• SUPPLIED DATA:
※ ※ ※
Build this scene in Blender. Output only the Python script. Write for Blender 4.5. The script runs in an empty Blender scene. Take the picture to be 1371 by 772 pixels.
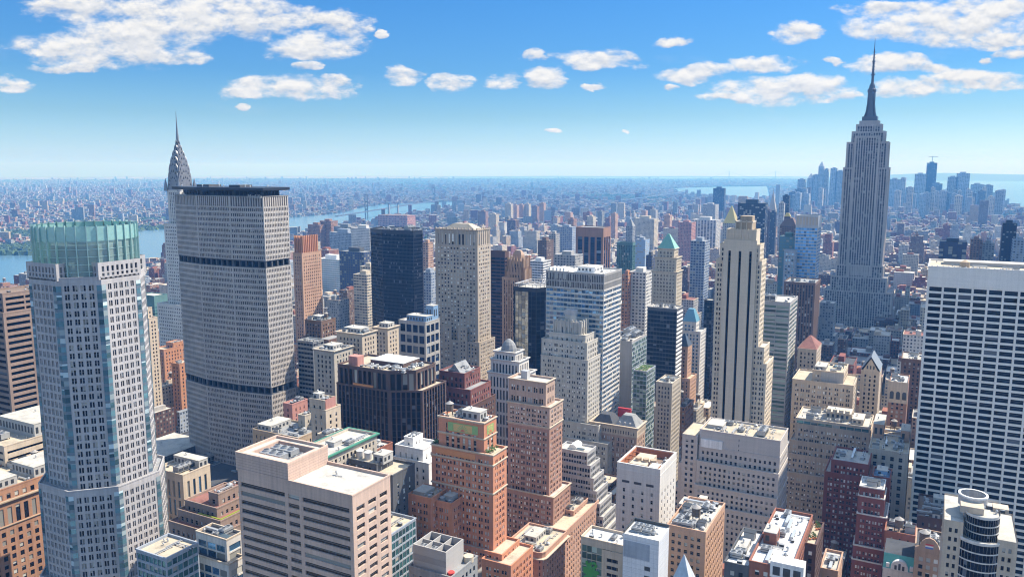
import bpy, math, random, numpy as np
from mathutils import Vector
from mathutils.bvhtree import BVHTree
C = bpy.context; SC = C.scene; COL = SC.collection
R = math.radians
EYE = 260.0
# ------------------------------------------------------------------ camera
FPX, PIT, HDG = 1080.0, R(8.43), R(28)
cd = bpy.data.cameras.new('camera'); cam = bpy.data.objects.new('camera', cd); COL.objects.link(cam)
cam.location = (0, 0, EYE); cam.rotation_euler = (math.pi/2 - PIT, 0, HDG)
cd.sensor_width = 36; cd.lens = 36*FPX/1371; cd.clip_start = 1; cd.clip_end = 80000
SC.camera = cam
# ------------------------------------------------------------------ sun, sky, exposure
SUN_AZ, SUN_EL = R(42), R(50)          # azimuth measured from +y (down the avenues) towards +x (west)
sd = bpy.data.lights.new('sun', 'SUN'); sun = bpy.data.objects.new('sun', sd); COL.objects.link(sun)
sd.energy = 4.6; sd.angle = R(0.53); sd.color = (1.0, 0.93, 0.82)
sun.rotation_euler = (math.pi/2 - SUN_EL, 0, math.pi - SUN_AZ)
SC.view_settings.view_transform = 'Standard'; SC.view_settings.look = 'None'
SC.view_settings.exposure = 0.86; SC.view_settings.gamma = 1
SC.cycles.use_denoising = True; SC.cycles.pixel_filter_type = 'BLACKMAN_HARRIS'; SC.cycles.filter_width = 1.15
SC.cycles.max_bounces = 5; SC.cycles.diffuse_bounces = 3; SC.cycles.glossy_bounces = 3
SC.cycles.transparent_max_bounces = 6; SC.cycles.volume_bounces = 0
SC.cycles.caustics_reflective = False; SC.cycles.caustics_refractive = False
fw = (-math.sin(HDG)*math.cos(PIT), math.cos(HDG)*math.cos(PIT), -math.sin(PIT))
rt = (math.cos(HDG), math.sin(HDG), 0.0)
up = (-math.sin(HDG)*math.sin(PIT), math.cos(HDG)*math.sin(PIT), math.cos(PIT))
def ray(u, v):
    a = (u-685.5)/FPX; b = (386-v)/FPX
    return [fw[i]+rt[i]*a+up[i]*b for i in range(3)]
def proj(x, y, z):
    d = (x, y, z-EYE); X = sum(d[i]*rt[i] for i in range(3)); Y = sum(d[i]*up[i] for i in range(3)); Z = sum(d[i]*fw[i] for i in range(3))
    return (685.5+FPX*X/Z, 386-FPX*Y/Z, Z) if Z > 1 else (-9999, -9999, Z)
def atY(u, v, Y):
    r = ray(u, v); t = Y/r[1]; return r[0]*t, Y, EYE+r[2]*t
def ground(u, v, z=0.0):
    r = ray(u, v); t = (z-EYE)/r[2]; return (r[0]*t, r[1]*t)
def solx(u, Y, z):
    k = (u-685.5)/FPX; h = z-EYE
    return (k*(Y*fw[1]+h*fw[2])-Y*rt[1])/(rt[0]-k*fw[0])
def soly(u, x, z):
    k = (u-685.5)/FPX; h = z-EYE
    return (k*(x*fw[0]+h*fw[2])-x*rt[0])/(rt[1]-k*fw[1])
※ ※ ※
• GIVEN EXERCISE:
The material above holds pictures; copy everything else in it exactly.

• ANSWER TO THIS PROBLEM:
Build this scene in Blender. Output only the Python script. Write for Blender 4.5. The script runs in an empty Blender scene. Take the picture to be 1371 by 772 pixels.
import bpy, math, random, numpy as np
from mathutils import Vector
from mathutils.bvhtree import BVHTree
C = bpy.context; SC = C.scene; COL = SC.collection
R = math.radians
EYE = 260.0
# ------------------------------------------------------------------ camera
FPX, PIT, HDG = 1080.0, R(8.43), R(28)
cd = bpy.data.cameras.new('camera'); cam = bpy.data.objects.new('camera', cd); COL.objects.link(cam)
cam.location = (0, 0, EYE); cam.rotation_euler = (math.pi/2 - PIT, 0, HDG)
cd.sensor_width = 36; cd.lens = 36*FPX/1371; cd.clip_start = 1; cd.clip_end = 80000
SC.camera = cam
# ------------------------------------------------------------------ sun, sky, exposure
SUN_AZ, SUN_EL = R(42), R(50)          # azimuth measured from +y (down the avenues) towards +x (west)
sd = bpy.data.lights.new('sun', 'SUN'); sun = bpy.data.objects.new('sun', sd); COL.objects.link(sun)
sd.energy = 4.6; sd.angle = R(0.53); sd.color = (1.0, 0.93, 0.82)
sun.rotation_euler = (math.pi/2 - SUN_EL, 0, math.pi - SUN_AZ)
SC.view_settings.view_transform = 'Standard'; SC.view_settings.look = 'None'
SC.view_settings.exposure = 0.86; SC.view_settings.gamma = 1
SC.cycles.use_denoising = True; SC.cycles.pixel_filter_type = 'BLACKMAN_HARRIS'; SC.cycles.filter_width = 1.15
SC.cycles.max_bounces = 5; SC.cycles.diffuse_bounces = 3; SC.cycles.glossy_bounces = 3
SC.cycles.transparent_max_bounces = 6; SC.cycles.volume_bounces = 0
SC.cycles.caustics_reflective = False; SC.cycles.caustics_refractive = False
fw = (-math.sin(HDG)*math.cos(PIT), math.cos(HDG)*math.cos(PIT), -math.sin(PIT))
rt = (math.cos(HDG), math.sin(HDG), 0.0)
up = (-math.sin(HDG)*math.sin(PIT), math.cos(HDG)*math.sin(PIT), math.cos(PIT))
def ray(u, v):
    a = (u-685.5)/FPX; b = (386-v)/FPX
    return [fw[i]+rt[i]*a+up[i]*b for i in range(3)]
def proj(x, y, z):
    d = (x, y, z-EYE); X = sum(d[i]*rt[i] for i in range(3)); Y = sum(d[i]*up[i] for i in range(3)); Z = sum(d[i]*fw[i] for i in range(3))
    return (685.5+FPX*X/Z, 386-FPX*Y/Z, Z) if Z > 1 else (-9999, -9999, Z)
def atY(u, v, Y):
    r = ray(u, v); t = Y/r[1]; return r[0]*t, Y, EYE+r[2]*t
def ground(u, v, z=0.0):
    r = ray(u, v); t = (z-EYE)/r[2]; return (r[0]*t, r[1]*t)
def solx(u, Y, z):
    k = (u-685.5)/FPX; h = z-EYE
    return (k*(Y*fw[1]+h*fw[2])-Y*rt[1])/(rt[0]-k*fw[0])
def soly(u, x, z):
    k = (u-685.5)/FPX; h = z-EYE
    return (k*(x*fw[0]+h*fw[2])-x*rt[0])/(rt[1]-k*fw[1])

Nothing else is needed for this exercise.